INFONET for PC/Workstation Networking

Posted November 1996

The INFONET package provides seamless integration between increasingly popular Windows ’95 PC Workstations and INFONETICS UNIX-based accounting software system . The package consists of three critical components; Windows ’95 TCP/IP ethernet networking for high-speed connectivity, TinyTERM for sophisticated terminal emulation, and Networked File System (NFS) support.


Microsoft’s TCP/IP ethernet networking protocol, included as part of Windows’95, provides for high-speed networking between computers using THE established UNIX connectivity standard; TCP/IP & Ethernet. Operating hundred of times faster than serial communications using RS-232 cabling, terminal data is displayed faster, and files are served faster and more reliably.


Century Software’s TinyTERM terminal emulator program is the basis for access to INFONETICS custom UNIX-based accounting software from a Windows’95, based PC/ Workstation. Simply double-click the mouse/trackball on one of the five available INFONETICS #1…5 icons to launch a full-featured terminal login session. Proceed to login, and perform all typical INFONETICS software functions as if your were using a dumb terminal. Enter data, run reports, even print to any printer or the workstations local printer.

Five networked sessions are pre-configured in the INFONET panel for quick access via the ethernet networking card. Due to the high speed of the ethernet network, these connections provide dramatically increased screen display speeds over even the newest of dumb terminals.

Or, a simple direct serial/modem connection can be established via serial RS232 cabling for those installations not running an ethernet network. Four-session “mscreen” capability is supported providing 4 independent login sessions on a single serial port connection. And, of course, the serial port can just as easily be run through a high-speed modem for uncompromising remote terminal access.

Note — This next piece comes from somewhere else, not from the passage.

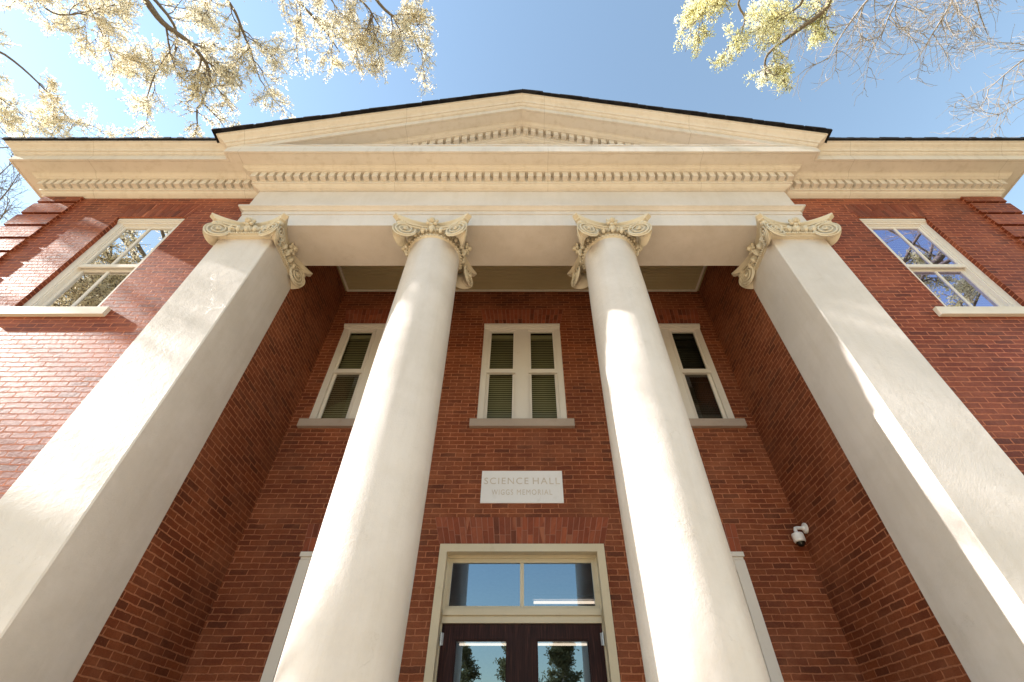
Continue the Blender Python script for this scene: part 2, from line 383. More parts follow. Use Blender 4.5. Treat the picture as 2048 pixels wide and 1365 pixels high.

TinyTERM can be run either in multiple overlapping windows, or full-screen if desired. When in windowed mode, the sessions can be arranged in an overlapping fashion so that the title bar and portions of each screen are visible at the same time. And, TinyTERM automatically selects an appropriate font for the size of the window. It even switches to a smaller font, and then back again when running wide reports to the screen. When in full-screen mode, the font can be selected and locked in to fill the screen giving a character size significantly larger and easier to read than most dumb terminals.

All function keys are pre-programmed for you to mimic their use on a dumb terminal. And, an auto-login feature can be configured that automatically enters the users login ID and password (encrypted) each time a session is launched. Even the screen colors can be configured for personal preference. An easy on the eye scheme has been pre-programmed with a dark blue background, light blue data entry fields, and a bright yellow field for the current data entry position.

Since TinyTERM is a standard Windows’95 program, all typical cut and paste capabilities are supported. This permits copying data from terminal sessions into your favorite word processing/spreadsheet program, or vice-versa.


Century Software’s Marathon Network File System (NFS) provides for UNIX based file serving to the PC/Workstations. A common directory/folder is established on the UNIX system, and networked access to it are configured on each PC/Workstation. This permits each Workstation user to store their important PC data files in a shared file server within the UNIX system where it can be automatically backed up each night along with all other important corporate data. The file server also acts as a means of organizing and exchanging files between Workstation users.

INFONETICS “export” feature allows data from its UNIX-based accounting software to export any/all report data directly to the file server for quick and convenient importing into dozens of popular PC/Workstation word processing, spreadsheet and database programs.